Pull out every line below that holds the word "scene".

★ ★ ★ ★ ★ ★ ★

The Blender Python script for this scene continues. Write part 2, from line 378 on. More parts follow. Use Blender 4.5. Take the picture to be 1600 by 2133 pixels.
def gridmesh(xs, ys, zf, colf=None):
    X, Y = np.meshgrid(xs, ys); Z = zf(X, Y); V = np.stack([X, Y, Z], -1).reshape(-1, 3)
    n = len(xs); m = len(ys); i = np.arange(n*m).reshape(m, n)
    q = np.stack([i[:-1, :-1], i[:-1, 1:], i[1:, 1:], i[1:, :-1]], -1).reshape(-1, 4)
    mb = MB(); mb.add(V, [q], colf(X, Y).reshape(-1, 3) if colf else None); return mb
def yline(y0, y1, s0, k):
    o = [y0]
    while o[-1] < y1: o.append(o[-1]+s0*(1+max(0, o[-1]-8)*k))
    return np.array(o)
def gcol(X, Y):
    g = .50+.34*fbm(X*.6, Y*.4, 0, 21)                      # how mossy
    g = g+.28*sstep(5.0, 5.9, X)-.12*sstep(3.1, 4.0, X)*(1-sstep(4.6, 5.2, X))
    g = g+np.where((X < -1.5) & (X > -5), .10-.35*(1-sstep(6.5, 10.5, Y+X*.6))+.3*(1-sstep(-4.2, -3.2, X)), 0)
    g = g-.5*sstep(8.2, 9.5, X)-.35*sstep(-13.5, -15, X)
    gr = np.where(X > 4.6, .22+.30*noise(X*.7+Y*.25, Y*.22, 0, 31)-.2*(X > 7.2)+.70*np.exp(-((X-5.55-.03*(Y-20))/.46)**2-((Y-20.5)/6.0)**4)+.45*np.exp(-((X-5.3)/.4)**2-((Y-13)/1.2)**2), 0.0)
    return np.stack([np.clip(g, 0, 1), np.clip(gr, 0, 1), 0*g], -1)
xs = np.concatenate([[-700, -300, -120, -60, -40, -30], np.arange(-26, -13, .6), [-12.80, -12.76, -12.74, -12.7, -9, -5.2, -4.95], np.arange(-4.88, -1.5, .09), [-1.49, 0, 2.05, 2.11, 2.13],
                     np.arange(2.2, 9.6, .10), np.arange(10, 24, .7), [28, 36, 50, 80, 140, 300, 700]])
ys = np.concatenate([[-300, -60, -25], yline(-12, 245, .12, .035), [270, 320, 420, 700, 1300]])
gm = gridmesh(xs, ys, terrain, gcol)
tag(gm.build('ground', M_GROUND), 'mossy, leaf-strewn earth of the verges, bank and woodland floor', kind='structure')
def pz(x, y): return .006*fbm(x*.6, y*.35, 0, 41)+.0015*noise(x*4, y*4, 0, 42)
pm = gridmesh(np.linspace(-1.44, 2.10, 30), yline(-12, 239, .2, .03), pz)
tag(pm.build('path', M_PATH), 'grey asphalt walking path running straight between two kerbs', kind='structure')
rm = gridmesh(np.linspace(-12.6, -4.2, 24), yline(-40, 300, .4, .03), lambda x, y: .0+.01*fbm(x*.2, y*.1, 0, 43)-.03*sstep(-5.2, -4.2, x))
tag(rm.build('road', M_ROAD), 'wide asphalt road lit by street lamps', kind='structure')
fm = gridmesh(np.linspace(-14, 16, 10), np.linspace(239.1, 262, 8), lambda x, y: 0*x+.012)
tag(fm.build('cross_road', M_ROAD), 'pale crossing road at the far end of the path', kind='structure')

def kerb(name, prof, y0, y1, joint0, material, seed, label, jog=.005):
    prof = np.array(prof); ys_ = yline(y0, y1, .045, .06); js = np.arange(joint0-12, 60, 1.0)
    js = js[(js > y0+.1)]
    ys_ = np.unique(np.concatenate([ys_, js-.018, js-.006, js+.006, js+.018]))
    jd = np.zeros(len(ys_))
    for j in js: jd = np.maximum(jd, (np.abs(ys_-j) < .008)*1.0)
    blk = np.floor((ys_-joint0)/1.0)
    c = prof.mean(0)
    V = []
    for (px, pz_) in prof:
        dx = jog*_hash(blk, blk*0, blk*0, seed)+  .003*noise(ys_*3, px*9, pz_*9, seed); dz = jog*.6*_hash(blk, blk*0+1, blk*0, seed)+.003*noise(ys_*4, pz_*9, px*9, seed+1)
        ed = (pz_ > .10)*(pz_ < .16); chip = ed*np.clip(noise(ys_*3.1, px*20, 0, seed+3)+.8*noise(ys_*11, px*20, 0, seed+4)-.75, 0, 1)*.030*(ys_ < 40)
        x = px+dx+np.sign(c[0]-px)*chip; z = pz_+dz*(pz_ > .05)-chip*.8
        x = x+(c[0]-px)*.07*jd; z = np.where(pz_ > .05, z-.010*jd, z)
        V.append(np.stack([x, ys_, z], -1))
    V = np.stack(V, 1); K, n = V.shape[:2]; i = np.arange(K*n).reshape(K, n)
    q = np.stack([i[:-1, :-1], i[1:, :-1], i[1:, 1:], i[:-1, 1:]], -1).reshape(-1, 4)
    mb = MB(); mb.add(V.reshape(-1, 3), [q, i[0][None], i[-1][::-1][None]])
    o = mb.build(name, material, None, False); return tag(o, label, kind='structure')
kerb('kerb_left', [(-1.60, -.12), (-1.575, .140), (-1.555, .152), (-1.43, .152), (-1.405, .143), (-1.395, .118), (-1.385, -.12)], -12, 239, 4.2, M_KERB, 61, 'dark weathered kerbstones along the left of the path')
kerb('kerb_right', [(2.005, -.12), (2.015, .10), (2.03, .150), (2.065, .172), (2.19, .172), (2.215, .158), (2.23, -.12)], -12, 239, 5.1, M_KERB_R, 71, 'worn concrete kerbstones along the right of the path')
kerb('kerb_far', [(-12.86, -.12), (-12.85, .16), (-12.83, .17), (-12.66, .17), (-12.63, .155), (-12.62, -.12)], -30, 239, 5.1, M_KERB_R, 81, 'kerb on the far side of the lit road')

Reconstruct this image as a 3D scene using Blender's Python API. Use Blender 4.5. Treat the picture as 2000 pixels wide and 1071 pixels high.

★ ★ ★ ★ ★ ★ ★

ANSWER =>
The Blender Python script for this scene continues. Write part 2, from line 378 on. More parts follow. Use Blender 4.5. Take the picture to be 1600 by 2133 pixels.
Reconstruct this image as a 3D scene using Blender's Python API. Use Blender 4.5. Treat the picture as 2000 pixels wide and 1071 pixels high.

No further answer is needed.